• WHAT YOU ARE ASKED TO DO
Go through the data below and copy it exactly, skipping every picture.

• STORED DATA
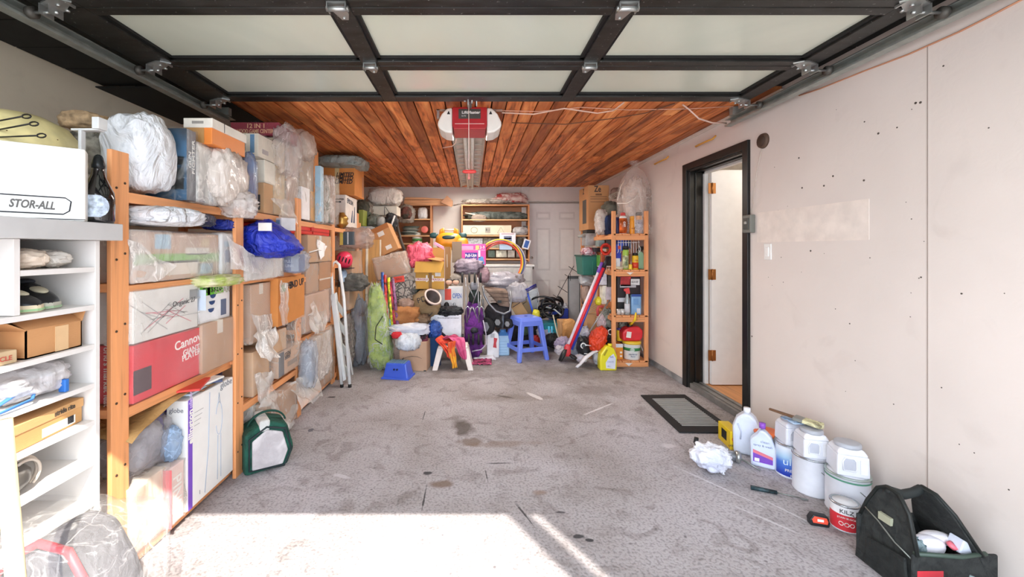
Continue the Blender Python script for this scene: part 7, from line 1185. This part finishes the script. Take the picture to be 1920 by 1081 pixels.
wc_ = cloth('paper_towel', 'crumpled white paper towel on the floor', 'towel', 1298, 1368, 846, 892, 2.47, .16, FAB('e9eaf2', 'c3c6d8', 5), amp=.4, e=.9, fr=2.5, rot=(0, 12, 0)); wc_.location.z = 0
sd_ = thing('wire_brush', 'dark screwdriver with speckled grip lying on the floor', 'tool', (*fl(1408, 917), .012), rz=-24); MB().cyl((0, 0, 0), (.12, 0, 0), .012, .010, 12).build('grip', P('22383e', .5, 0, .6, 60), sd_); MB().cyl((.12, 0, 0), (.235, 0, -.004), .004, .003, 8).ell((.24, 0, -.005), (.02, .007, .004)).build('shaft', STEEL, sd_)
tp = thing('tape_measure', 'black tape measure with an orange red face lying on the floor', 'tool', (*fl(1534, 983), 0), rz=-14); MB().prism([(-.04, 0), (.04, 0), (.043, .02), (.036, .05), (-.028, .056), (-.043, .03)], -.018, .018).build('case', P('17181c', .5), tp, .006); MB().prism([(-.03, .018), (.03, .016), (.033, .03), (.026, .046), (-.024, .05), (-.035, .034)], -.0205, -.018).build('face', P('e8523a', .45), tp, .002); decal(tp, '-y', (0, -.0205, .033), .026, .012, P('e9e4e0'), 'brand_plate')
# tool bag
bgm = FAB('2b2d2b', '1b1d1c', 30); pipe = P('0f1411', .6)
tg = thing('tool_bag', 'black open fabric tool bag with a padded handle in the bottom right corner', 'bag', (1.88, 1.675, 0))
def panel(xb, xt, nm):      # gable panel leaning inward
    pr = [(-.115, 0), (.115, 0), (.12, .16), (.09, .26), (.055, .335), (.02, .36), (-.03, .355), (-.075, .30), (-.12, .17)]; n = len(pr); t = .012; vs = []
    for s_ in (0, t*(1 if xb < 0 else -1)):
        for y, z in pr: vs.append((xb+(xt-xb)*z/.36+s_, y, z))
    MB().add(vs, [tuple(range(n)), tuple(range(n, 2*n))[::-1]]+[(i, (i+1) % n, n+(i+1) % n, n+i) for i in range(n)]).build(nm, bgm, tg, .004)
    e = [(xb+(xt-xb)*z/.36-(.002 if xb < 0 else -.002), y, z) for y, z in pr[2:]]; MB().tube([(p[0], p[1], p[2]) for p in e], .007, 7).build('piping', pipe, tg)
panel(-.19, -.145, 'side_panel'); panel(.15, .0, 'side_panel')
MB().box(-.185, -.117, 0, .145, -.105, .175).build('front_panel', bgm, tg, .006); MB().box(-.185, .105, 0, .14, .117, .19).build('rear_panel', bgm, tg, .006); MB().box(-.185, -.115, 0, .145, .115, .012).build('base', bgm, tg); MB().tube([(-.175, -.113, .178), (0, -.117, .168), (.10, -.113, .178)], .008, 8).build('piping', P('39493f', .5), tg)
MB().tube([(-.145, .02, .35), (-.125, .02, .338), (-.08, .02, .325), (-.03, .02, .335), (.0, .02, .352)], [.016, .019, .019, .018, .016], 10).build('handle', P('1b201f', .7), tg)
MB().prism([(-.11, .02), (.06, .02), (.05, .13), (-.10, .15)], -.202, -.19, 'x').build('outer_pocket', FAB('1c1f1d', '101211', 30), tg, .004); MB().tube([(-.178, -.11, .15), (-.176, -.04, .17), (-.172, .03, .21), (-.168, .09, .23)], .003, 5).build('zip', P('8d9088', .4, .5), tg); MB().box(-.172, -.02, .22, -.160, .03, .25).build('woven_label', P('a8a890'), tg)
decal(tg, '-y', (-.12, -.118, .08), .10, .07, P('d23a44', .5), 'red_patch')
for nm, lab, x, y, z, r_, mt in (('light_bulb', 'white bulb shaped bottle inside the tool bag', 1.835, 1.63, .165, (.055, .035, .032), P('e4e2ea', .3)), ('spray_nozzle', 'white ribbed plastic cap at the left inside the tool bag', 1.765, 1.66, .19, (.03, .03, .034), P('c9ced4', .4)), ('grey_rag', 'grey spotted rag inside the tool bag', 1.785, 1.63, .16, (.04, .03, .03), FAB('7f9296', '37484c', 30)), ('white_tube', 'white printed tube lying at the right inside the tool bag', 1.885, 1.65, .175, (.06, .03, .024), P('e6e2e6', .35))):
    tag(MB().ell((0, 0, 0), r_, .85, .05 if 'rag' not in nm else .3, 3).build(nm, mt, None, 0, (x, y, z)), lab, 'item')
tag(MB().cyl((1.895, 1.605, .175), (1.90, 1.598, .185), .016, n=14).build('small_cap', P('e06a78', .4)), 'small pink red cap inside the tool bag', 'cap'); tag(MB().prism([(0, 0), (.09, -.03), (.1, .0), (.02, .05)], 0, .05).build('plastic_scraper', P('c9cfdc', .35), None, .004, (1.90, 1.58, .165)), 'clear grey plastic scraper at the rim of the tool bag', 'tool')  # the first piece is a small red cap
tag(MB().lathe([(0, 0), (.05, 0), (.06, .06), (.06, .10), (.035, .135), (0, .14)], 24, c=(1.76, 1.46, 0)).tube([(1.785, 1.46, .12), (1.80, 1.455, .175)], .009, 8).build('glue_bottle', P('9fb6bc', .2, 0, .25, 8)), 'translucent grey blue bottle with a nozzle in front of the tool bag', 'bottle')
# blinds bracket hint: wall cable under door track and dirt curb along the doorway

• RESPONSE TO THIS TASK
Continue the Blender Python script for this scene: part 7, from line 1185. This part finishes the script. Take the picture to be 1920 by 1081 pixels.
wc_ = cloth('paper_towel', 'crumpled white paper towel on the floor', 'towel', 1298, 1368, 846, 892, 2.47, .16, FAB('e9eaf2', 'c3c6d8', 5), amp=.4, e=.9, fr=2.5, rot=(0, 12, 0)); wc_.location.z = 0
sd_ = thing('wire_brush', 'dark screwdriver with speckled grip lying on the floor', 'tool', (*fl(1408, 917), .012), rz=-24); MB().cyl((0, 0, 0), (.12, 0, 0), .012, .010, 12).build('grip', P('22383e', .5, 0, .6, 60), sd_); MB().cyl((.12, 0, 0), (.235, 0, -.004), .004, .003, 8).ell((.24, 0, -.005), (.02, .007, .004)).build('shaft', STEEL, sd_)
tp = thing('tape_measure', 'black tape measure with an orange red face lying on the floor', 'tool', (*fl(1534, 983), 0), rz=-14); MB().prism([(-.04, 0), (.04, 0), (.043, .02), (.036, .05), (-.028, .056), (-.043, .03)], -.018, .018).build('case', P('17181c', .5), tp, .006); MB().prism([(-.03, .018), (.03, .016), (.033, .03), (.026, .046), (-.024, .05), (-.035, .034)], -.0205, -.018).build('face', P('e8523a', .45), tp, .002); decal(tp, '-y', (0, -.0205, .033), .026, .012, P('e9e4e0'), 'brand_plate')
# tool bag
bgm = FAB('2b2d2b', '1b1d1c', 30); pipe = P('0f1411', .6)
tg = thing('tool_bag', 'black open fabric tool bag with a padded handle in the bottom right corner', 'bag', (1.88, 1.675, 0))
def panel(xb, xt, nm):      # gable panel leaning inward
    pr = [(-.115, 0), (.115, 0), (.12, .16), (.09, .26), (.055, .335), (.02, .36), (-.03, .355), (-.075, .30), (-.12, .17)]; n = len(pr); t = .012; vs = []
    for s_ in (0, t*(1 if xb < 0 else -1)):
        for y, z in pr: vs.append((xb+(xt-xb)*z/.36+s_, y, z))
    MB().add(vs, [tuple(range(n)), tuple(range(n, 2*n))[::-1]]+[(i, (i+1) % n, n+(i+1) % n, n+i) for i in range(n)]).build(nm, bgm, tg, .004)
    e = [(xb+(xt-xb)*z/.36-(.002 if xb < 0 else -.002), y, z) for y, z in pr[2:]]; MB().tube([(p[0], p[1], p[2]) for p in e], .007, 7).build('piping', pipe, tg)
panel(-.19, -.145, 'side_panel'); panel(.15, .0, 'side_panel')
MB().box(-.185, -.117, 0, .145, -.105, .175).build('front_panel', bgm, tg, .006); MB().box(-.185, .105, 0, .14, .117, .19).build('rear_panel', bgm, tg, .006); MB().box(-.185, -.115, 0, .145, .115, .012).build('base', bgm, tg); MB().tube([(-.175, -.113, .178), (0, -.117, .168), (.10, -.113, .178)], .008, 8).build('piping', P('39493f', .5), tg)
MB().tube([(-.145, .02, .35), (-.125, .02, .338), (-.08, .02, .325), (-.03, .02, .335), (.0, .02, .352)], [.016, .019, .019, .018, .016], 10).build('handle', P('1b201f', .7), tg)
MB().prism([(-.11, .02), (.06, .02), (.05, .13), (-.10, .15)], -.202, -.19, 'x').build('outer_pocket', FAB('1c1f1d', '101211', 30), tg, .004); MB().tube([(-.178, -.11, .15), (-.176, -.04, .17), (-.172, .03, .21), (-.168, .09, .23)], .003, 5).build('zip', P('8d9088', .4, .5), tg); MB().box(-.172, -.02, .22, -.160, .03, .25).build('woven_label', P('a8a890'), tg)
decal(tg, '-y', (-.12, -.118, .08), .10, .07, P('d23a44', .5), 'red_patch')
for nm, lab, x, y, z, r_, mt in (('light_bulb', 'white bulb shaped bottle inside the tool bag', 1.835, 1.63, .165, (.055, .035, .032), P('e4e2ea', .3)), ('spray_nozzle', 'white ribbed plastic cap at the left inside the tool bag', 1.765, 1.66, .19, (.03, .03, .034), P('c9ced4', .4)), ('grey_rag', 'grey spotted rag inside the tool bag', 1.785, 1.63, .16, (.04, .03, .03), FAB('7f9296', '37484c', 30)), ('white_tube', 'white printed tube lying at the right inside the tool bag', 1.885, 1.65, .175, (.06, .03, .024), P('e6e2e6', .35))):
    tag(MB().ell((0, 0, 0), r_, .85, .05 if 'rag' not in nm else .3, 3).build(nm, mt, None, 0, (x, y, z)), lab, 'item')
tag(MB().cyl((1.895, 1.605, .175), (1.90, 1.598, .185), .016, n=14).build('small_cap', P('e06a78', .4)), 'small pink red cap inside the tool bag', 'cap'); tag(MB().prism([(0, 0), (.09, -.03), (.1, .0), (.02, .05)], 0, .05).build('plastic_scraper', P('c9cfdc', .35), None, .004, (1.90, 1.58, .165)), 'clear grey plastic scraper at the rim of the tool bag', 'tool')  # the first piece is a small red cap
tag(MB().lathe([(0, 0), (.05, 0), (.06, .06), (.06, .10), (.035, .135), (0, .14)], 24, c=(1.76, 1.46, 0)).tube([(1.785, 1.46, .12), (1.80, 1.455, .175)], .009, 8).build('glue_bottle', P('9fb6bc', .2, 0, .25, 8)), 'translucent grey blue bottle with a nozzle in front of the tool bag', 'bottle')
# blinds bracket hint: wall cable under door track and dirt curb along the doorway